In questi pochi giorni a Vilnius, la splendida capitale barocca della Lituania, ho avuto modo di visitare Pasmerktuju Kelias, il luogo dove il KGB sovietico effettuava gli interrogatori e le esecuzioni negli anni subito dopo la fine della seconda guerra mondiale.
In questo bunker di cemento armato nascosto sotto una elegante Dacia sul fiume Neris, tra il 1944 e il 1947 oltre 700 persone - dissidenti, intellettuali, partigiani anti-sovietici che lottavano per la libertà del proprio paese - hanno trovato la morte. Disfigurati con l'acido, i corpi sono stati ritrovati in una fossa comune solo negli anni '90 dopo che la caduta dell'Unione Sovietica permise a questo antico paese baltico di riacquistare la propria indipendenza.
Credo sia doveroso commemorare queste vittime, macellate in segreto senza un processo per ricordarci in quanto europei dell'importanza di resistere contro ogni tipo di totalitarismo. Da italiano, ci ricorda la fortuna del nostro paese nell'essere stato liberato dalle forze alleate e non dalle divisioni di Stalin o di Tito.

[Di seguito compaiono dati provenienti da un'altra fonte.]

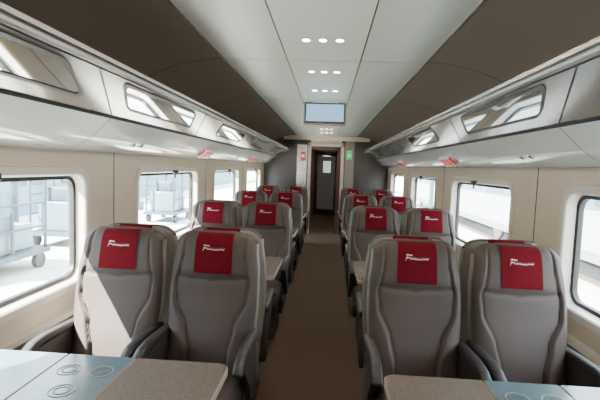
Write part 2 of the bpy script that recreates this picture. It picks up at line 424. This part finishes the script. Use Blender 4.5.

Seppure l'ex granducato ora viva un periodo di pace e prosperità dentro l'Unione Europea, le ferite lasciate dall'occupazione sovietica sono tutt'ora profonde. La sicurezza infatti rimane un tema politico cruciale in un paese protetto tutt'ora dalle forze aeree della Nato, tra cui un importante contingente dell'Aeronautica Militare italiana.